It isn’t often that a building still has the capacity to wow you when you step in to it. But I remember how stunned I was a year or two ago when I first saw the inside of the restored St. Pancras Station. The station has now been officially opened by the Queen and next week train services to France and Belgium start using the station properly.
I have always loved this grand Victorian architecture. Last Friday night I travelled up to Halifax and although nothing can probably quite beat St. Pancras Station in its drama, even some of the most ordinary institutions there have some amazing Victorian architecture. It comes from a time when there was huge civic pride and when private companies wanted to show off what they could achieve. It’s a far cry from the dominant attitude now of building things that are cheap in the short-term even if in the long term they become utterly disposable, become more expensive to maintain and just don’t stand the test of time in terms of architecture and design. As Duncan Borrowman points out, it is reassuring though that we can still put these buildings to good use by combining the historic architecture with modern engineering.

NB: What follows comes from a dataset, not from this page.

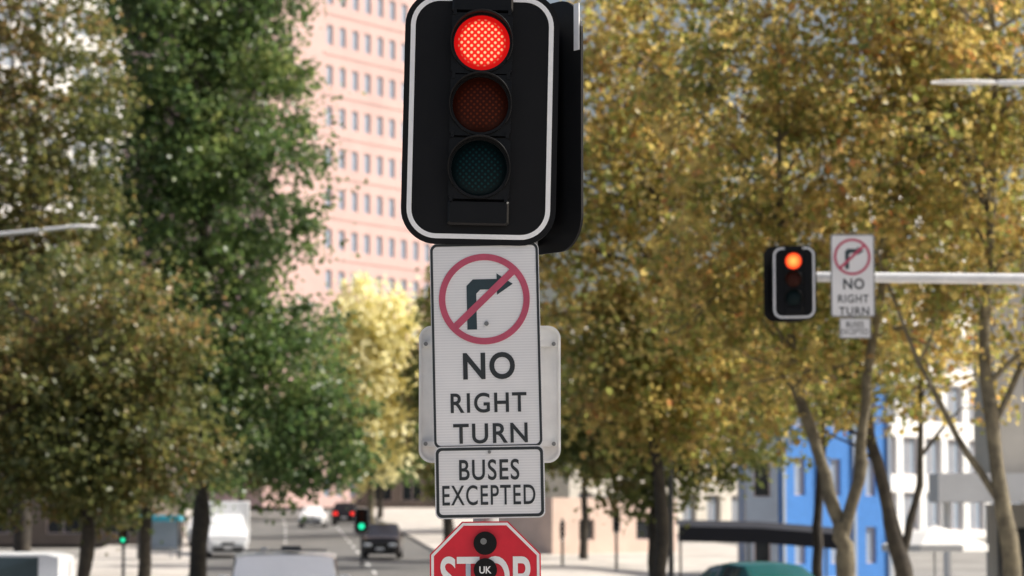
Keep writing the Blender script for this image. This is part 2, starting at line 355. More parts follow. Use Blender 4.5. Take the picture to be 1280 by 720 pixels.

The whole logistics of building the new station whilst keeping trains running in to it for most of the time is pretty impressive too. I remember sitting in a meeting whilst I worked at Midland Mainline’s head office when they explained how they would have to close the station for certain weekends and then reopen it just five minutes before the first arrival on a Monday morning. We all looked at the person who told us this with incredulity as we just knew that it would never happen on time and if there was only five minutes slack there would be complete chaos as the train would end up having to terminate at a small station like Kentish Town, at rush hour, when another train was due in straight after it. As far I know everything did work out OK in the end, and for such a huge engineering project it has gone remarkably well.
I do still have a soft spot for the old grimy and run down St. Pancras though, and I feel a slight sadness that it has gone. I spent a year working on board Midland Mainline’s trains between Sheffield and St. Pancras, and not just in their head office, and so St. Pancras became a second home. Even after leaving that job, I felt comfortable and as though I was nearly home as soon as I came through the archway at the front of the old station. I even feel a sense of warmth towards the old Shires Bar. It might have been a tatty bar that reeked of stale smoke and beer, but it felt quite cosy and the bizarre mix of business people, weekend tourists, foreign students and beggars meant it was a great place for people watching. In my time I was at Midland Mainline the Station Manager at St. Pancras had promised a group of us a tour of the bits of the station that you never normally saw, unfortunately she never got around to doing it as it would have been great to have seen it before the restoration as well as now afterwards.
One thing with the new station that I do feel slightly sad about though is how Midland Mainline, the nearest there is to a successor to the company that build St. Pancras in the first place, is now pushed out to four remote platforms in what is basically a modern lean-to at the end of the old station. Perhaps that’s a bit unfair, but that part of the station does feel like an afterthought.
But despite that one downside to the station, it is great to arrive in to London and see such an amazing building there to greet you. Now that the rest of the building is going to be opened, I am looking forward to seeing more of it on my next trip to London.